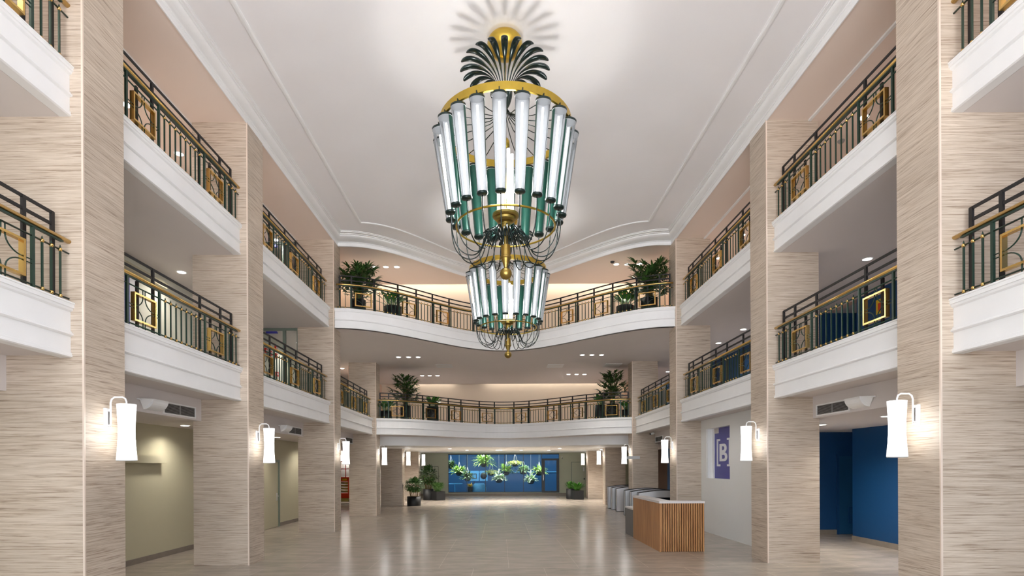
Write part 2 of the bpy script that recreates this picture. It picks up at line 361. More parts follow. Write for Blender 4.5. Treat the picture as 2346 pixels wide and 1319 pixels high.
# rear ceiling, third floor (stops short of the wall to leave the light slot)
mb = MB(); vs = []; k = 60
for i in range(k + 1):
    x = OL + (OR - OL) * i / k; y = wave(x, CY0 + .26 * K, CAMP, cm, ch); vs += [(x, y, ZC), (x, 20.98, ZC)]
mb.add(vs, [(2 * i, 2 * i + 1, 2 * i + 3, 2 * i + 2) for i in range(k)], 'peach_paint'); mb.box(OL, OR, 20.95, 20.98, ZC - .01, 8.78, 'peach_paint')
mb.box(OL, OR, 20.9, 21.4, 9.0, 9.1, 'white_paint')
struct('ceiling', mb, 'peach ceiling over the rear third floor balcony', 'ceiling')
tag(box1('cove_light', None, (OL + .1, OR - .1, 21.02, 21.08, 8.80, 8.84), 'cove_glow'), 'warm light strip hidden in the slot over the third floor back wall', 'cove light')
# roof slab closes the top
struct('ceiling', MB().box(-11, 11, YF - .2, 29, 9.1, 9.3, 'white_paint'), 'roof slab above the hall', 'ceiling')
# ground floor ceilings with bulkheads
for s, (sg, xn, xo, xw) in SIDE.items():
    xb = -5.86 if sg < 0 else 6.115; far = xw if sg < 0 else 10.7
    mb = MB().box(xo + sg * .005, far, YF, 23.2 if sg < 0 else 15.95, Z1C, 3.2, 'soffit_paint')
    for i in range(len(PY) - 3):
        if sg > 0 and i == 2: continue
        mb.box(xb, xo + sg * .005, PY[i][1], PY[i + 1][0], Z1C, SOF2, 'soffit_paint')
    if sg > 0: mb.box(PX1, WR + .2, 15.95, 23.2, Z1C, 3.2, 'soffit_paint')
    struct('ceiling', mb, 'lowered ceiling with a bulkhead over the %s ground floor aisle' % s, 'ceiling')
mb = MB(); vs = []
cb = curve_pts(OL, OR, 24.6, 2.3, 60)
for x, y in cb: vs += [(x, y, Z1C + .03), (x, y, SOF2)]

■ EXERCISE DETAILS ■
Reproduce the material above verbatim; omit every picture.

■ EXPECTED ANSWER ■
Write part 2 of the bpy script that recreates this picture. It picks up at line 361. More parts follow. Write for Blender 4.5. Treat the picture as 2346 pixels wide and 1319 pixels high.
# rear ceiling, third floor (stops short of the wall to leave the light slot)
mb = MB(); vs = []; k = 60
for i in range(k + 1):
    x = OL + (OR - OL) * i / k; y = wave(x, CY0 + .26 * K, CAMP, cm, ch); vs += [(x, y, ZC), (x, 20.98, ZC)]
mb.add(vs, [(2 * i, 2 * i + 1, 2 * i + 3, 2 * i + 2) for i in range(k)], 'peach_paint'); mb.box(OL, OR, 20.95, 20.98, ZC - .01, 8.78, 'peach_paint')
mb.box(OL, OR, 20.9, 21.4, 9.0, 9.1, 'white_paint')
struct('ceiling', mb, 'peach ceiling over the rear third floor balcony', 'ceiling')
tag(box1('cove_light', None, (OL + .1, OR - .1, 21.02, 21.08, 8.80, 8.84), 'cove_glow'), 'warm light strip hidden in the slot over the third floor back wall', 'cove light')
# roof slab closes the top
struct('ceiling', MB().box(-11, 11, YF - .2, 29, 9.1, 9.3, 'white_paint'), 'roof slab above the hall', 'ceiling')
# ground floor ceilings with bulkheads
for s, (sg, xn, xo, xw) in SIDE.items():
    xb = -5.86 if sg < 0 else 6.115; far = xw if sg < 0 else 10.7
    mb = MB().box(xo + sg * .005, far, YF, 23.2 if sg < 0 else 15.95, Z1C, 3.2, 'soffit_paint')
    for i in range(len(PY) - 3):
        if sg > 0 and i == 2: continue
        mb.box(xb, xo + sg * .005, PY[i][1], PY[i + 1][0], Z1C, SOF2, 'soffit_paint')
    if sg > 0: mb.box(PX1, WR + .2, 15.95, 23.2, Z1C, 3.2, 'soffit_paint')
    struct('ceiling', mb, 'lowered ceiling with a bulkhead over the %s ground floor aisle' % s, 'ceiling')
mb = MB(); vs = []
cb = curve_pts(OL, OR, 24.6, 2.3, 60)
for x, y in cb: vs += [(x, y, Z1C + .03), (x, y, SOF2)]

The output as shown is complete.